| WHAT THE EXERCISE ASKS |
Return the lines exactly as they stand, from the first of the material through the line containing "from mathutils.geometry import".

—————

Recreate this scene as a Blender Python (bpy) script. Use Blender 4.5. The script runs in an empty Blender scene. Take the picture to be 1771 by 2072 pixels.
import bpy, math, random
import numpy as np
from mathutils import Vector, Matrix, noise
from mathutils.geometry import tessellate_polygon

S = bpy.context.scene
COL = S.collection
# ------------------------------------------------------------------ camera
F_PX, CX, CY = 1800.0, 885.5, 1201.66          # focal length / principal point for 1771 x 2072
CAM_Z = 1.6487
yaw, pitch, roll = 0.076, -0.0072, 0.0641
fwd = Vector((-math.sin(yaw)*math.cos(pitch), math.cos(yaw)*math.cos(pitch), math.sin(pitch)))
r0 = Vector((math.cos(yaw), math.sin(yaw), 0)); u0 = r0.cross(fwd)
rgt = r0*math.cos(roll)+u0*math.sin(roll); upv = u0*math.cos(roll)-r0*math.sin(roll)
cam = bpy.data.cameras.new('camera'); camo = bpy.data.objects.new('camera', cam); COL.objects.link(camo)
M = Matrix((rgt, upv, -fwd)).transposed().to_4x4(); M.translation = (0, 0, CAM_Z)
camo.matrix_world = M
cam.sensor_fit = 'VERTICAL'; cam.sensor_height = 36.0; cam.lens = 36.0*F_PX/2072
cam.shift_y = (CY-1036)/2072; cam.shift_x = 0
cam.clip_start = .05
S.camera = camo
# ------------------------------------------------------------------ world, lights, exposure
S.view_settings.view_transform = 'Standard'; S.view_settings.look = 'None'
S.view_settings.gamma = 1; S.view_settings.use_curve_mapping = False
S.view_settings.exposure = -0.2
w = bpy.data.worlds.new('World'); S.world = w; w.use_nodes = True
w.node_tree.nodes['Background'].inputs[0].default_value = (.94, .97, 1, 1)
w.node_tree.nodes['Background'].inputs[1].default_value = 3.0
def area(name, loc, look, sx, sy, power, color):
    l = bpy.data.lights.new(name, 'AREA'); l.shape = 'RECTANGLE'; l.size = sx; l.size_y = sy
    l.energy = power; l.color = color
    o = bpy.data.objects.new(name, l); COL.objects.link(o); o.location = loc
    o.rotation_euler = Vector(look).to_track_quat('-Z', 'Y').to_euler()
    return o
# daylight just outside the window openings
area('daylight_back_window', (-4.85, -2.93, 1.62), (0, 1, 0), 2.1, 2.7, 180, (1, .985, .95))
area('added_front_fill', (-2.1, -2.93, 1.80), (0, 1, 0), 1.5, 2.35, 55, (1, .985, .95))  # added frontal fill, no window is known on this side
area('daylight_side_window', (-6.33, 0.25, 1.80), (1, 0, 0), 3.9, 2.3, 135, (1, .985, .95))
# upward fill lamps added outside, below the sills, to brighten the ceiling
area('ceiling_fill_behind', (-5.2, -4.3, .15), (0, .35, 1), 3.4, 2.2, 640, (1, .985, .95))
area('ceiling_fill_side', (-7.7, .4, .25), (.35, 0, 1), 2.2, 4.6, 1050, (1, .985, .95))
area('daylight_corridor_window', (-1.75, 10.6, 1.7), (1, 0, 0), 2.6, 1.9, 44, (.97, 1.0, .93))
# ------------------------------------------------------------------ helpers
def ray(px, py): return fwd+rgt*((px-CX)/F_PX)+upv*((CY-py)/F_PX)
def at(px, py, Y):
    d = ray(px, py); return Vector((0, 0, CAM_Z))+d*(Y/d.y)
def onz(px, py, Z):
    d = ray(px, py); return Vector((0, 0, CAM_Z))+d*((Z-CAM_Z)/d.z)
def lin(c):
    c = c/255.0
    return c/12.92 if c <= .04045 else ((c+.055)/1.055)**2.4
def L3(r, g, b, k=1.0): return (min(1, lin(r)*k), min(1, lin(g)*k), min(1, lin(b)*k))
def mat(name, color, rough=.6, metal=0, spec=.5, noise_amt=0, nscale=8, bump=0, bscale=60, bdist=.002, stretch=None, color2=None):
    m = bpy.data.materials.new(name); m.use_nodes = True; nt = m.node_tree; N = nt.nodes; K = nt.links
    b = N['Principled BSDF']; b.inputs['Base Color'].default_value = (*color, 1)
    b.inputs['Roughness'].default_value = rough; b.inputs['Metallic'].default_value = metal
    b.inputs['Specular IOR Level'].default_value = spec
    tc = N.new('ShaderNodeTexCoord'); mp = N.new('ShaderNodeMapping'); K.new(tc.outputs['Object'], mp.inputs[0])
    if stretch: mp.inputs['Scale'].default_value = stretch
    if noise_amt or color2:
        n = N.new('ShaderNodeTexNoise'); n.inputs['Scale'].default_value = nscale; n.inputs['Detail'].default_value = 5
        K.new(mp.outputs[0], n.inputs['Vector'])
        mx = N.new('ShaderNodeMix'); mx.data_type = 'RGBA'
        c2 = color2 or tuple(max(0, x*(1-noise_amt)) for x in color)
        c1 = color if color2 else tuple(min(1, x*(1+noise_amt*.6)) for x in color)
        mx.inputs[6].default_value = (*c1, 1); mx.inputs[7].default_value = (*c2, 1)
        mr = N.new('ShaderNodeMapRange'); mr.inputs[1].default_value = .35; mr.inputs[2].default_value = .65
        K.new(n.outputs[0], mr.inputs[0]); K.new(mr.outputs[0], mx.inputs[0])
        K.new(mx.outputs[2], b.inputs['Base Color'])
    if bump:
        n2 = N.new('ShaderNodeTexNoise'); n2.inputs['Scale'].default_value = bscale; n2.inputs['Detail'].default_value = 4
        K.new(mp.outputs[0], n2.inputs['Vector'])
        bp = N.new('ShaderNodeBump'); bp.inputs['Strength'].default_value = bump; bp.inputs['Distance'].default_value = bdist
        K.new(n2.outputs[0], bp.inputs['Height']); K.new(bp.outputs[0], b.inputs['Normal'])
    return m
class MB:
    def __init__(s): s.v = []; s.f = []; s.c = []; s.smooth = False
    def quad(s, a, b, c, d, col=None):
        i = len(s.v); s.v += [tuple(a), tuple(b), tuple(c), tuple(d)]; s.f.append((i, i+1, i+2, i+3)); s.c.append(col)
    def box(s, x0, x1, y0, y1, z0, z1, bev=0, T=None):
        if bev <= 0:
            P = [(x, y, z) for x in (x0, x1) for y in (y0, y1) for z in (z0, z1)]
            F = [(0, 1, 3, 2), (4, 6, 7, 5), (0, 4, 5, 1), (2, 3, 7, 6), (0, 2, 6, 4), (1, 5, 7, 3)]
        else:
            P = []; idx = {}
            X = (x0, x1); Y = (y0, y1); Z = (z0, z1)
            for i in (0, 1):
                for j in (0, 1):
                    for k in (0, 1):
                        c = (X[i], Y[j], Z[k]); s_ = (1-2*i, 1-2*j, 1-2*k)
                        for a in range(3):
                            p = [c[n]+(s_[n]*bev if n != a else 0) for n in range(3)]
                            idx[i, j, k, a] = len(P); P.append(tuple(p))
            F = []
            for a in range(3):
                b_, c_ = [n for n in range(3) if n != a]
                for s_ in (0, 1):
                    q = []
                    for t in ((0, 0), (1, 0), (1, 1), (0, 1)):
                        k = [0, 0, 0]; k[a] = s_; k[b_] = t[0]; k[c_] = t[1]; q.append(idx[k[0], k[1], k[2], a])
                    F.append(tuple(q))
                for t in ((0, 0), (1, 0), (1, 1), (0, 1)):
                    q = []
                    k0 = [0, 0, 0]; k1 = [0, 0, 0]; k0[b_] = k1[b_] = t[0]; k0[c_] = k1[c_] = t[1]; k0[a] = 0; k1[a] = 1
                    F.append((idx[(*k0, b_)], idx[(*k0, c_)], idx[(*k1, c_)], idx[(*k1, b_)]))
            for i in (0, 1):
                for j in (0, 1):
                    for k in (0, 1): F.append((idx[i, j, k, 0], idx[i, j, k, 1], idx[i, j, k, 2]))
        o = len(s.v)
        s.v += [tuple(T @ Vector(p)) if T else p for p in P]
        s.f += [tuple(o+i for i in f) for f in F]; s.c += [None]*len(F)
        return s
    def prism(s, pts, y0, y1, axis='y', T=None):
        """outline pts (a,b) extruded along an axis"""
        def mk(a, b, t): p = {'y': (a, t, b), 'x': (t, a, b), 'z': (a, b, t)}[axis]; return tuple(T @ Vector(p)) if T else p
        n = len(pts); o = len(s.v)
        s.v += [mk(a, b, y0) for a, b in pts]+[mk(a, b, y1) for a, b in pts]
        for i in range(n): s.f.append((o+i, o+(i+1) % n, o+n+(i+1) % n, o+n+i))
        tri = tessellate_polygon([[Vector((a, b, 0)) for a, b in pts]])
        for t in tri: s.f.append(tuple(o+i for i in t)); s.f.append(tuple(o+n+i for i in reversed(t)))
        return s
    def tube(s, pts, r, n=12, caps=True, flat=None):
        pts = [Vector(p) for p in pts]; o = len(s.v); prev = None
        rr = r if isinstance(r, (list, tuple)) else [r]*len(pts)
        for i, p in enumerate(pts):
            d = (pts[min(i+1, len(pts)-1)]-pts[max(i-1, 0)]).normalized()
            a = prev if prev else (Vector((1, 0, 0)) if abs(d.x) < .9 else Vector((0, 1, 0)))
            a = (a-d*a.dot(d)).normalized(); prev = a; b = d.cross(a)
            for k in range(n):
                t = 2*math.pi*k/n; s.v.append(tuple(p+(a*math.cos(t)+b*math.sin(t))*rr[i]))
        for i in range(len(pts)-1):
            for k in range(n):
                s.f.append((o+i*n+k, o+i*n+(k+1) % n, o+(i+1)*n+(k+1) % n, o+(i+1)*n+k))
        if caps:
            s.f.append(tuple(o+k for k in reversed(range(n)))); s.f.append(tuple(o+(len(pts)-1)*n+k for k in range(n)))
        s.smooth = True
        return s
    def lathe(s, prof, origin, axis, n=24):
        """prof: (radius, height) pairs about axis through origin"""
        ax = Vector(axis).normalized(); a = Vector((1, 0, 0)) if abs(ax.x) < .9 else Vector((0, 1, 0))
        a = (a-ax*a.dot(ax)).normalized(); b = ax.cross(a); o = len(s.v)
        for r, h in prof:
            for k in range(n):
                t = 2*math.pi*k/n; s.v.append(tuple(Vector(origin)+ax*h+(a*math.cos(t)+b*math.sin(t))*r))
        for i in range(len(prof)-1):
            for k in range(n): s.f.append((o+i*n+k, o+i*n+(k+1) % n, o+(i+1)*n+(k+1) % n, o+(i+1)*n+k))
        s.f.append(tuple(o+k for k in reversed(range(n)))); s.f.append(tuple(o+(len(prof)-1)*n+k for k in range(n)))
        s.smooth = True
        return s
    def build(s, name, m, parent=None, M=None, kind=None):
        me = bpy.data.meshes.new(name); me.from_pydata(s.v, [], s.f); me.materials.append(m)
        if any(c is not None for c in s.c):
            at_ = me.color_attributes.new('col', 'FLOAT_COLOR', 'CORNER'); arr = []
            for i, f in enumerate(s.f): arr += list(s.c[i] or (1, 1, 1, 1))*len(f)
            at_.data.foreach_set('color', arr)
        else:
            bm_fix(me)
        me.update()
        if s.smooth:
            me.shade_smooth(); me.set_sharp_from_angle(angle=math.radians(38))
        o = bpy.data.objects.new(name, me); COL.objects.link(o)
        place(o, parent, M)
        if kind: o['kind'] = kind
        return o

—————

| OUTPUT OF THE EXERCISE |
Recreate this scene as a Blender Python (bpy) script. Use Blender 4.5. The script runs in an empty Blender scene. Take the picture to be 1771 by 2072 pixels.
import bpy, math, random
import numpy as np
from mathutils import Vector, Matrix, noise
from mathutils.geometry import tessellate_polygon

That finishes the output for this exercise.